When I was working for my high school paper, we were required to write a column for every issue of The Royal, but that didn't mean that every column made it in the paper. Working as the copy editor gave me the opportunity to read about a lot of students' opinions, even the ones that didn't make it in the paper. I always enjoyed writing columns. During my senior year, I think I had a column in every issue of the paper. My old journalism teacher always warned us against using our columns as a way to rant. There were times when my columns were fueled by some other conflict that was going through my life, but ironically, I produced some of my best columns from those conflicts. Okay, now that I got my little reminiscence of the good ol' days out of the way, I have two real points to make:

One--Including quotes in an editorial. This was something I never learned in high school. I haven't read a lot of professional columns (I know, I'm a crappy aspiring journalist, but whatever), so I can't say how often I've seen quotes from the general public in columns. We were always told to include facts to back up our claims, but we were never encouraged to interview students. Usually instead of including quotes in the main paper editorial, we included a "speak-out" section, where we would include as many quotes from the student body as we could in the alloted space.

Two--Include the opposing view from your argument. I can't say whether or not I've ever done this either. I can definitely see the importance in this--you have to be able to argue your point form all sides, otherwise, it'll seem just like another rant from some crazy journalist. Although I didn't always include all views of an argument, I did try to always include some suggestions for improving whatever issue I'm complaining about.

My conclusion: Editorials are tough (duh), but a lot of fun to work with. You get a lot of freedom that isn't available in a news piece. With the inclusion of quotes, it's more similar to news than I'd ever realized, but it's nice that you can use quotes to strengthen your point in a chosen column.


Jeesie, you can also include paraphrases instead of quotes. The direct quotes might interrupt the flow of your editorial, especially because journalists develop the habit of including quotes to attract attention.

Michelle Tantlinger said:

I really like the idea of mentioning the opposing viewpoint and you wisely point out, “otherwise, it'll seem just like another rant from some crazy journalist.” And I think the readers of news see it this way when an editorial is not done well. Journalists have a lot more power than the average person. They can expose millions of people to their ideas and they have the ability to sway the masses. As Uncle Ben tells Peter Parker, “With great power, comes great responsibility.” That responsibility is sometimes lacking in journalists when they only “rant” to a reader rather than inform them.

Jessie Author Profile Page said:

Thanks for the tip Dr. Jerz. I agree that direct quotes would interrupt the flow of an editorial, mostly because when I write my editorials, they're in my voice and not my peers' voices. If I included direct quotes, I think it would throw off my argument, mostly because the flow would be cut off momentarily.

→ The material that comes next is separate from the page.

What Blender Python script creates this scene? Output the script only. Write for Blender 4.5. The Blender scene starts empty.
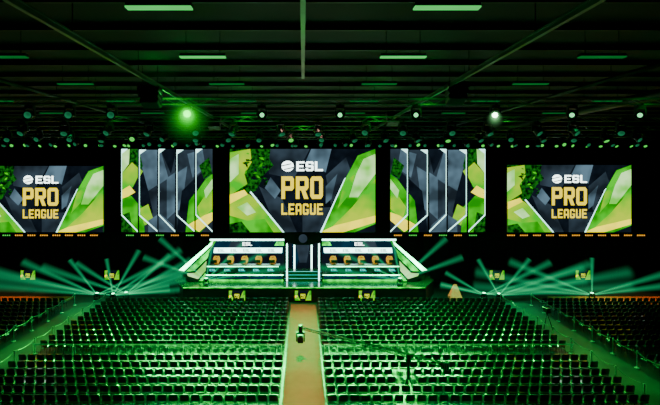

Jessie Author Profile Page said:

Michelle--Good allusion to Spiderman (he's my favorite superhero). After reading your comment, I immediately thought of the Tribune Review. It's so biased. I don't think they ever show both sides of the argument in their editorials. They just praise who they support and bash everyone else. So, good point with the responsibility bit--I think the Trib abuses those privileges a little bit. I guess it's more common that we'd like to admit... What do you think?